The sorrow of Israel was profound when the full import of their shameful apostasy began to be fully realized by them. Indeed, God had spared the nation upon the intercession of Moses, but here he proposed that he would not accompany them to Canaan. "God's purpose was made plain. The people had shown themselves unfit for his near presence, and he would withdraw himself."[7] Instead of being with them personally and actually talking with the elders of the people, as in their ratification of the covenant, God proposed that henceforth an angel would accompany the people, something of far less desirability. No wonder the people were full of grief and mourning. Their response in stripping themselves of their ornaments and returning to them no more was a mark of genuine repentance (Exodus 33:6), and this was part of the basis upon which God consented, upon the insistent intercession of Moses, to renew in full the broken covenant.
However, Exodus 33:5 showed that God's final decision on whether or not to renew the Covenant was still held in abeyance. "That I may know what to do unto thee" shows that the matter was not yet decided. There was thus, at the end of this paragraph a whole new situation with Israel. Construction of the Tabernacle so elaborately planned and shown to Moses was cancelled for the time then being.
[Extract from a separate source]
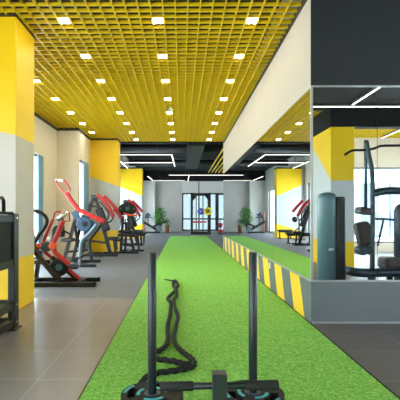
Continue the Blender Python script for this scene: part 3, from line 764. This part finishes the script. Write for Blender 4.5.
def plant(name, label, x, y, pot_r, pot_h, pm, h, spread, n, seed):
    rnd = random.Random(seed)
    t = thing(name, label, 'plant', (x, y, 0))
    obj('pot', MB().lathe((x, y, 0), [(pot_r*.7, 0), (pot_r*.85, pot_h*.5), (pot_r, pot_h*.95), (pot_r, pot_h), (pot_r*.88, pot_h), (pot_r*.85, pot_h*.9)], 20), pm, t)
    st, lf = MB(), MB()
    for k in range(7):
        a = 2*PI*k/7 + rnd.random(); top = V3((x+math.cos(a)*spread*.45, y+math.sin(a)*spread*.45, pot_h+(h-pot_h)*(.6+.35*rnd.random())))
        st.tube([(x, y, pot_h*.85), (x+math.cos(a)*spread*.12, y+math.sin(a)*spread*.12, pot_h+(h-pot_h)*.4), top], .012, 6)
    for k in range(n):
        a = rnd.random()*2*PI; u = rnd.random(); zc = pot_h + (h-pot_h)*(.12+.88*u)
        rad = spread*(.25 + .75*rnd.random())*math.sin(PI*(.18+.72*u))
        c = V3((x+math.cos(a)*rad, y+math.sin(a)*rad, zc)); L = .2+.12*rnd.random(); W = L*.32
        d = V3((math.cos(a), math.sin(a), rnd.uniform(-.5, .7))).normalized(); sd = d.cross(V3((0, 0, 1))).normalized(); upv = sd.cross(d)
        row = []
        for i in range(5):
            q = i/4; w = W*math.sin(PI*(.08+.9*q)); p = c + d*L*(q-.3) - upv*(.35*L*q*q)
            row.append((lf.bm.verts.new(p-sd*w/2+upv*.01), lf.bm.verts.new(p), lf.bm.verts.new(p+sd*w/2+upv*.01)))
        for i in range(4):
            for j in range(2): lf.bm.faces.new((row[i][j], row[i][j+1], row[i+1][j+1], row[i+1][j]))
    obj('stem', st, M['stem'], t); obj('foliage', lf, M['leaf'], t)
plant('potted_plant', 'bushy green plant in a white pot before the grey back wall', -1.5, 28.7, .22, .45, M['potwhite'], 1.72, .46, 330, 3)
plant('potted_plant', 'small sparse plant in a terracotta pot right of the bushy plant', -1.0, 27.9, .17, .5, M['terracotta'], .95, .22, 26, 5)

t = thing('rowing_machine', 'dark low cardio machine with slanting rails beside the farthest column', 'gym machine', (-2.0, 27.6, 0))
obj('base_frame', MB().beam((-2.55, 27.6, .06), (-1.45, 27.6, .06), .1, .1).beam((-2.5, 27.3, .05), (-2.5, 27.9, .05), .1, .1).beam((-1.5, 27.3, .05), (-1.5, 27.9, .05), .1, .1), M['black'], t)
obj('slide_rail', MB().beam((-2.62, 27.6, .78), (-1.62, 27.6, .2), .14, .15), M['black'], t)
obj('front_rail', MB().beam((-2.05, 27.5, .38), (-.98, 27.5, .8), .12, .12), M['black'], t)
obj('support', MB().beam((-1.35, 27.5, .62), (-1.5, 27.6, .08), .08, .08), M['black'], t)
obj('upright', MB().beam((-2.5, 27.6, .05), (-2.58, 27.6, 1.36), .11, .11), M['terracotta'], t)
obj('mast', MB().beam((-2.22, 27.62, .5), (-2.26, 27.62, 1.0), .07, .07), M['gun'], t)
s_ = MB(); pad(s_, (-2.34, 27.6, .98), (-2.18, 27.6, 1.3), .26, .12, (0, 1, 0)); obj('console', s_, M['bluepanel'], t)
obj('handlebar', MB().tube([(-2.26, 27.3, 1.0), (-2.1, 27.35, 1.06), (-2.02, 27.6, 1.02), (-2.1, 27.85, 1.06), (-2.26, 27.9, 1.0)], .03, 8), M['gun'], t)
q = MB(); disc(q, (-1.5, 27.42, .3), .19, .08); obj('flywheel', q, M['silver'], t)

# ------------------------------------------------------------------ machine seen in the mirror at right (stands beside the camera)
def Q(px, py, v):                               # a reflected point at apparent distance v back to its real place
    return V3(((px - VX)*v/F, 2*FRONT_Y - v, CH - (py - HY)*v/F))
t = thing('lat_pulldown_machine', 'black cable pulldown machine with teal stack shroud, seen in the mirror at right', 'gym machine', (3.1, 2.0, 0))
sh = MB(); cx, cy, r = 2.42, 2.3, .16
sh.lathe((cx, cy, .02), [(r, 0), (r, 1.44), (r*.96, 1.49), (r*.8, 1.53), (r*.45, 1.555), (.02, 1.56)], 28)
obj('stack_shroud', sh, M['tealdark'], t)
obj('shroud_label', MB().box((cx-.03, cy+r-.004, .62), (cx+.05, cy+r+.006, .66)), M['outlet'], t)
obj('stack_frame', MB().box((cx+.1, cy-.14, .0), (cx+.26, cy+.15, 1.5), .03), M['black'], t)
V = 7.2
obj('base_beam', MB().tube([Q(342, 268, V+.5), Q(346, 270, V+.2), Q(354, 272, V), Q(366, 273, V), Q(385, 272.5, V), Q(402, 272.5, V), Q(420, 272.5, V)], .078, 12).beam(Q(343, 270, V+.3), (Q(343, 270, V+.3).x, Q(343, 270, V+.3).y, 0), .08, .08).beam(Q(372, 273, V), (Q(372, 273, V).x, Q(372, 273, V).y, 0), .1, .1).beam(Q(410, 273, V), (Q(410, 273, V).x, Q(410, 273, V).y, 0), .1, .1), M['gun'], t)
obj('upright', MB().tube([Q(366.5, 141, V), Q(369, 155, V), Q(372, 170, V), Q(373, 190, V), Q(373, 230, V), Q(372.5, 272, V)], .042, 12), M['gun'], t)
obj('rear_post', MB().tube([Q(366, 140, V+.1), Q(366, 165, V+.1), Q(366, 208, V+.1)], .03, 10, smooth=False), M['silver'], t)
obj('cross_arm', MB().tube([Q(373, 193.5, V), Q(385, 191, V), Q(402, 191, V), Q(425, 194, V)], .066, 12), M['gun'], t)
obj('lat_bar', MB().tube([Q(345, 155, V), Q(353, 150.5, V), Q(365, 150, V), Q(374, 148.5, V), Q(381, 146, V), Q(392, 145.5, V), Q(412, 146, V), Q(420, 151, V)], .022, 10), M['black'], t)
s_ = MB(); pad(s_, Q(357.5, 210, V), Q(370, 212, V), .28, .12, (0, 0, 1)); obj('thigh_pad', s_, M['brownpad'], t)
s_ = MB(); pad(s_, Q(361, 222, V+.1), Q(366, 246, V+.1), .26, .2, (0, 1, 0)); obj('back_pad', s_, M['brownpad'], t)
for (a, b_) in ((361, 250.5), (368, 250)):
    s_ = MB(); disc(s_, Q(a, b_, V), .075, .22); obj('roller_pad', s_, M['gun'], t)
s_ = MB(); pad(s_, Q(381, 263, V), Q(399, 263, V), .34, .22, (0, 0, 1)); obj('seat', s_, M['brownpad'], t)
obj('seat_post', MB().beam(Q(390, 266, V), (Q(390, 266, V).x, Q(390, 266, V).y, 0), .08, .08), M['black'], t)
obj('handle_rail', MB().tube([Q(375, 219, V+.4), Q(385, 219, V+.4), Q(395, 220, V+.4)], .02, 8).tube([Q(384, 219, V+.4), Q(381, 232, V+.4), Q(378, 246, V+.4)], .02, 8), M['gun'], t)
tw = MB(); c = Q(404, 240, V+.3); tw.lathe((c.x, c.y, 0), [(.16, 0), (.16, 1.28), (.13, 1.36), (.07, 1.4), (.01, 1.41)], 24); obj('stack_shroud', tw, M['gun'], t)

# pale blocks outside the rear windows, seen by reflection
def building(label, x0, x1, y0, y1, h):
    t = thing('building', label, 'building', ((x0+x1)/2, (y0+y1)/2, -1))
    obj('facade', MB().box((x0, y0, -1), (x1, y1, h)), M['bld'], t)
    n = int((x1-x0)/1.6)
    for i in range(n):
        for z in range(0, int(h)-1, 3): obj('window', MB().box((x0+.3+i*1.6, y1, z), (x0+1.3+i*1.6, y1+.05, z+1.5)), M['bldwin'], t)
building('grey-blue building outside the rear window, reflected in the mirror at right', 18.6, 22, -40, -32, 4.4)

# ------------------------------------------------------------------ world, camera, view
w = bpy.data.worlds.new('sky'); bpy.context.scene.world = w; w.use_nodes = True
bg = w.node_tree.nodes['Background']; bg.inputs[0].default_value = (.86, .95, 1.0, 1); bg.inputs[1].default_value = 6.5
cam = bpy.data.cameras.new('camera'); co = bpy.data.objects.new('camera', cam); C.objects.link(co)
co.location = (0, 0, CH); co.rotation_euler = (PI/2, 0, 0)
cam.sensor_width = 36; cam.lens = F/400*36; cam.shift_x = (200-VX)/400; cam.shift_y = (HY-200)/400
cam.clip_start = .05; cam.clip_end = 300
sc = bpy.context.scene; sc.camera = co
vs = sc.view_settings
vs.view_transform = 'Standard'; vs.look = 'None'; vs.gamma = 1; vs.use_curve_mapping = False; vs.exposure = 0.85
try:
    sc.cycles.max_bounces = 12; sc.cycles.diffuse_bounces = 5; sc.cycles.glossy_bounces = 6; sc.cycles.transparent_max_bounces = 16
    sc.cycles.sample_clamp_indirect = 8
except Exception: pass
No priests would be consecrated until the matter was resolved. Furthermore, God would not be "in the midst of the people" at all, but would appear only to Moses, and even that was not to be while Moses was in the midst of the people, but it would happen "outside the camp," in a place especially prepared as a provisional means of communication during the period when the covenant was abrogated. Despite there being no mention of it, it is axiomatic that God instructed Moses specifically as to these temporary and provisional arrangements.